The white paper, approved by the cabinet of Prime Minister Fumio Kishida on Friday morning, comes as North Korea ramps up the frequency of its missile tests.

North Korean state media on Thursday released photos of Kim Jong Un giving Russia’s defense minister a tour of the country’s newest and most advanced weaponry, including intercontinental ballistic missiles and previously unseen military drones.

Russia, another historic ally of North Korea, is one of a handful of nations with which Pyongyang maintains friendly relations.

Kim has been steadfast in his support for Moscow’s invasion of Ukraine, including, Washington says, supplying rockets and missiles – a charge Pyongyang has denied.

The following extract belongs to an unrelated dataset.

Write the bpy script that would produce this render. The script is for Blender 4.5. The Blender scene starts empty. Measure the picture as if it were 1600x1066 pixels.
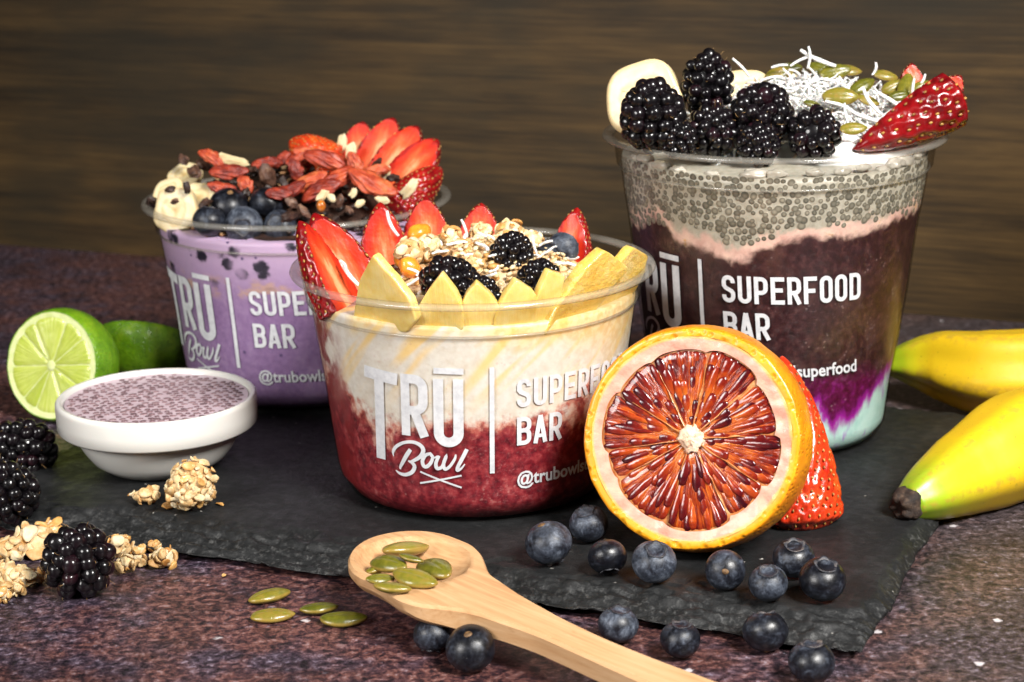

Pyongyang’s recent weapons tests – the latest was on Monday – come as Tokyo, Seoul, and Washington increase military cooperation to counter the North’s growing nuclear threats and China’s influence in the region.

The white paper said China’s military activities posed “an unprecedented and the greatest strategic challenge” to Japan while reiterating that joint military drills with Russia were also a concern.

China regularly sends government ships to islands in dispute with Tokyo while also conducting naval drills in waters including in the Pacific, raising alarm in Japan and area nations.

Beijing has not condemned Russia’s invasion of Ukraine, with many leading democracies fearing China may also move to aggressively take over Taiwan.

“The international community is facing its greatest trial since World War II and we have entered a new era of crisis,” Defense Minister Yasukazu Hamada said in the document.

The white paper reiterated Tokyo’s commitment to boost its military spending and capacity.

For decades, Japan has capped military spending at around one percent of GDP.

But late last year, Kishida’s government approved a plan to increase defense spending to two percent of GDP by fiscal year 2027, to around 11 trillion yen ($78.7 billion).